この映画、波止場付近の日本でいう下町っぽい雰囲気あり。
冒頭、警官のスペンサー・トレイシーが映って始まるが、目の前を通る荷車からバナナを勝手に取って食べたり、禁酒法時代なのにベロンベロンの酔っ払いとやりとりしたり……と自由気ままな姿が楽しい。
そして、カウンタースナックらしき店で働いているジョーン・ベネットに向かって、警官スペンサー・トレイシーは「赤毛の女」と言うが、ジョーン・ベネットは「金髪よ!」と言い返したりする。
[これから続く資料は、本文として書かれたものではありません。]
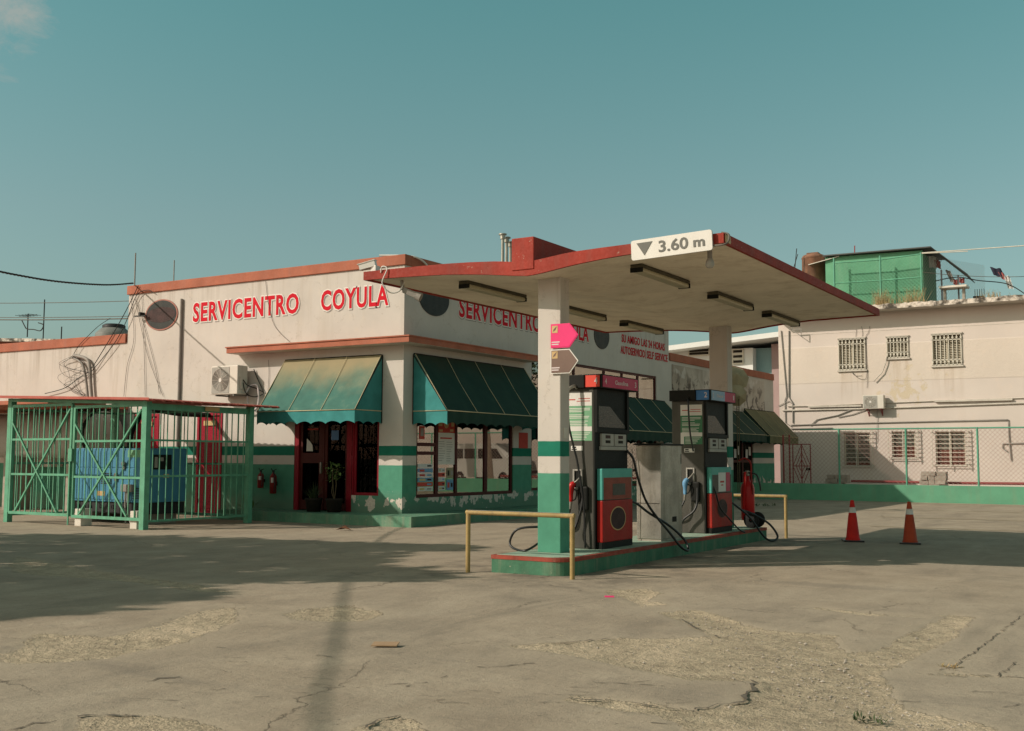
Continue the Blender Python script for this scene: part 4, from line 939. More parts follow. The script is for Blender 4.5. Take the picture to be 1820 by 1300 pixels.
# ------------------------------------------------------------------ pump island
isl = thing('pump_island', 'long green concrete pump island with red painted rim', 'island', (-.15, 3.3, 0))
def isl_poly(g, z):
    x0, x1, y0, y1 = -.66-g, .43+g, -.62-g, 6.95+g; rr_ = .26; out = [(x0, y0, z)]
    for k in range(9):
        a = R(-90+90*k/8); out.append((x1-rr_+rr_*math.cos(a), y0+rr_+rr_*math.sin(a), z))
    return out+[(x1, y1, z), (x0, y1, z)]
mb = MB(); mb.prism(isl_poly(0, -.05), (0, 0, .222)); mb.build('kerb', 'island', isl)
mb = MB(); mb.prism(isl_poly(.006, .172), (0, 0, .050)); mb.build('rim', 'island_red', isl)
mb = MB(); mb.prism(isl_poly(-.05, .215), (0, 0, .0125)); mb.build('top', 'island_top', isl)
ZB = .2275

# ------------------------------------------------------------------ fuel dispensers
def dispenser(x, y, label, num, nozzle, left_film, films, header_txt, notice):
    z = ZB; t = thing('fuel_dispenser', label, 'fuel pump', (x-.3, y+.5, z), 'fuel dispensers on the island')
    x0 = x-.62; L = 1.02
    m = MB(); m.box(x0, x-.05, y, y+L, z, z+2.20, .015); m.build('cabinet', 'pump_grey', t)
    # side of the cabinet: dark recessed display bay
    m = MB(); m.box(x-.05, x-.028, y+.0, y+L, z+.0, z+2.19, .004); m.build('side_panel', 'black', t)
    m = MB()
    for ya, yb2 in ((y, y+.06), (y+L-.06, y+L)): m.box(x-.028, x, ya, yb2, z+1.64, z+2.19)
    m.box(x-.028, x+.004, y, y+L, z+1.585, z+1.64); m.build('bay_surround', 'black', t)
    m = MB(); m.prism([(x-.026, y+.07, z+1.66), (x-.026, y+L-.07, z+1.66), (x-.026, y+L-.07, z+1.66+.02), (x-.026, y+.45, z+1.95), (x-.026, y+.07, z+1.95)], (.004, 0, 0)); m.build('screen', 'screen', t)
    for k in range(2):
        a = y+.14+k*.40
        m = MB(); m.box(x-.028, x+.006, a, a+.37, z+1.40, z+1.57, .006); d = m.build('display', 'acgrille', t)
        m = MB(); m.box(x+.006, x+.008, a+.11, a+.26, z+1.505, z+1.55); m.build('readout', 'oval_red', d)
        m = MB(); m.box(x+.006, x+.008, a+.11, a+.26, z+1.44, z+1.48); m.build('readout', 'dark', d)
    m = MB(); m.box(x-.028, x+.004, y+.12, y+.92, z+1.345, z+1.395, .004); m.build('display_sill', 'acgrille', t)
    # lower door
    m = MB(); m.box(x-.028, x+.055, y+.04, y+L-.02, z+.0, z+.09, .004); m.build('plinth', 'black', t)
    m = MB(); m.box(x-.028, x+.06, y+.05, y+L-.02, z+.09, z+.655, .012); m.build('lower_door', 'pump_red', t)
    m = MB(); m.box(x-.028, x+.055, y+.05, y+L-.02, z+.66, z+1.09, .012); up_ = m.build('upper_door', 'pump_teal', t)
    m = MB(); m.box(x+.055, x+.058, y+.09, y+L-.05, z+.665, z+.965)
    if films: m.build('door_film', 'pump_brown', up_)
    else:
        m.build('door_film', 'pump_grey', up_)
        n_ = MB(); n_.box(x+.058, x+.060, y+.36, y+.70, z+.68, z+1.0); q = n_.build('door_notice', 'paper', up_)
        n_ = MB(); n_.box(x+.060, x+.061, y+.44, y+.62, z+.83, z+.86); n_.box(x+.060, x+.061, y+.48, y+.58, z+.78, z+.80); n_.build('door_print', 'paper_red', up_)
        n_ = MB(); n_.box(x+.058, x+.060, y+.72, y+.90, z+.68, z+1.0); n_.build('door_notice', 'pink_dark', up_)
    if films:
        n_ = MB(); n_.box(x+.058, x+.060, y+.36, y+.76, z+.72, z+.88); n_.build('door_label', 'badge' if False else 'pump_grey', up_)
    m = MB(); m.disc((x+.06, y+.52, z+.40), .245, .165, (0, 1, 0), (0, 0, 1), .004); b_ = m.build('emblem_ring', 'badge' if films else 'pump_brown', t)
    m = MB(); m.disc((x+.064, y+.52, z+.40), .225, .15, (0, 1, 0), (0, 0, 1), .002); m.build('emblem', 'oval_red', b_)
    # header sign
    m = MB(); m.box(x0-.02, x-.17, y-.055, y+.02, z+2.195, z+2.375, .006); m.box(x0-.02, x-.19, y+.02, y+1.14, z+2.2, z+2.37, .006); m.box(x-.19, x+.085, y-.03, y+1.17, z+2.19, z+2.38, .008); m.build('header', 'black', t)
    m = MB(); m.box(x-.165, x+.06, y-.036, y-.03, z+2.205, z+2.365); f_ = m.build('header_end', left_film, t)
    text_mb(num, (x-.02, y-.037, z+2.245), (1, 0, 0), (0, 0, 1), .05, .09, .002, .02).build('header_number', 'letter_pale', f_)
    for a, b, mt in films or [(0, .55, 'paleblue'), (.55, 1, 'pink_dark')]:
        m = MB(); m.box(x+.085, x+.091, y+.01+a*1.12, y+.01+b*1.12, z+2.205, z+2.365); f_ = m.build('header_face', mt, t)
    for s_, a, wd, h in header_txt:
        text_mb(s_, (x+.092, y+a, z+2.285-h/2), (0, 1, 0), (0, 0, 1), wd, h, .002, .01).build('header_lettering', 'letter_pale', t)
    # front face: notice, slots, boot
    yf = y
    m = MB(); m.box(x0+.16, x-.075, yf-.004, yf, z+1.47, z+2.13); n_ = m.build('notice', notice, t)
    m = MB(); m.box(x0+.16, x-.075, yf-.006, yf-.004, z+1.95, z+2.13); m.build('notice_header', 'paper', n_)
    m = MB(); m.add([(x0+.16, yf-.006, z+1.472), (x0+.22, yf-.006, z+1.472), (x0+.22, yf-.006, z+1.60), (x-.075, yf-.006, z+1.60), (x-.075, yf-.006, z+1.665), (x0+.16, yf-.006, z+1.665)], [(0, 1, 2, 3, 4, 5)]); m.build('notice_footer', 'paper', n_)
    m = MB(); rq = random.Random(2)
    for i in range(13):
        if i in (3, 7): continue
        zz = z+1.91-i*.022; m.box(x0+.185, x0+.185+rq.uniform(.22, .34), yf-.0055, yf-.004, zz, zz+.009)
    for i in range(5): m.box(x0+.24, x0+.24+rq.uniform(.18, .28), yf-.0055, yf-.004, z+1.485+i*.022, z+1.493+i*.022)
    m.build('notice_text', 'letter_white', n_)
    m = MB(); m.box(x0+.19, x0+.29, yf-.0075, yf-.006, z+2.03, z+2.045); m.box(x0+.34, x-.1, yf-.0075, yf-.006, z+2.045, z+2.055); m.box(x0+.31, x-.1, yf-.0075, yf-.006, z+2.01, z+2.02); m.build('notice_heading', 'paper_red', n_)
    m = MB(); m.box(x0+.22, x0+.40, yf-.004, yf, z+1.335, z+1.40); l_ = m.build('label', 'paper', t)
    m = MB(); m.box(x0+.24, x0+.30, yf-.006, yf-.004, z+1.37, z+1.39); m.box(x0+.23, x0+.31, yf-.006, yf-.004, z+1.345, z+1.36); m.build('label_print', 'black', l_)
    xc = x0+.33
    m = MB()
    for a, b, c, d in ((xc-.075, xc-.05, .80, 1.08), (xc+.05, xc+.075, .80, 1.08), (xc-.05, xc+.05, 1.055, 1.08), (xc-.05, xc+.05, .80, .83)): m.box(a, b, yf-.022, yf, z+c, z+d, .006)
    h_ = m.build('nozzle_holder', 'acgrille', t)
    m = MB(); m.box(xc-.05, xc+.05, yf-.002, yf-.0005, z+.83, z+1.055); m.build('holder_recess', 'black', h_)
    m = MB(); m.box(xc+.02, xc+.17, yf-.055, yf, z+.52, z+.85, .025); m.build('boot', 'black', t)
    # nozzle: body, lever guard, spout
    n0 = Vector((xc-.06, yf-.10, z+.80))
    m = MB(); m.tube(spline([n0+Vector((.0, 0, -.16)), n0+Vector((.0, 0, -.06)), n0+Vector((.005, 0, .04)), n0+Vector((.05, .01, .10))], 5), .035, 10, True, [.026, .028, .030, .03, .03, .032, .036, .04, .044, .046, .046, .045, .042, .038, .03, .026][:16]); nz = m.build('nozzle', nozzle, t)
    m = MB(); m.tube(spline([n0+Vector((.04, .01, .09)), n0+Vector((.085, .03, .13)), n0+Vector((.12, .07, .19))], 5), .012, 8); m.build('spout', 'steel', nz)
    m = MB(); m.tube(spline([n0+Vector((.02, 0, .03)), n0+Vector((.085, 0, -.02)), n0+Vector((.07, 0, -.12)), n0+Vector((.01, 0, -.15))], 5), .010, 6); m.build('lever_guard', 'black', nz)
    m = MB(); m.cyl(n0+Vector((0, 0, -.16)), n0+Vector((-.012, 0, -.26)), .022, .018, 10); m.build('swivel', 'steel', nz)
    return t, n0+Vector((-.012, 0, -.26)), (x0, xc)
p1, e1, (xa, xc1) = dispenser(.14, .78, 'near fuel pump with a pink header and a red nozzle', '4', 'ext_red', 'orange_red', [(0, 1, 'pink_dark')], [('4', .07, .05, .08), ('Gasolina', .38, .42, .06), ('3', 1.02, .05, .08)], 'paper_green')
p2, e2, (xb, xc2) = dispenser(.215, 4.62, 'far fuel pump with a blue header and a blue nozzle', '2', 'goods_blue', 'blue_film', None, [('2', .06, .05, .08), ('Diesel', .25, .28, .05), ('1', 1.02, .05, .08)], 'paper_dkgreen')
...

そのうちに二人がお互い好きになっていくラブロマンス・コメディとなっていくのだが、二人が会話をする場面で「実際に口に出して言ったこと」と「本当は……と心の中で思っている心の声」の応酬がたまらなく楽しい😄w

そんな二人のラブコメディに、脱獄囚とジョーン・ベネットの姉のエピソードなどを絡ませながら、なかなかのコメディが見られる。
ところどころで「滑ったコメディ場面」も見られるが、それはそれで楽しい🤣笑

また、個人的にはジョーン・ベネットのスタイルが好きで、スラリとした姿とキュートな感じがナイス!💕

この映画、1001本映画にも選出されたにも拘らず、なかなか観る機会が無かった作品。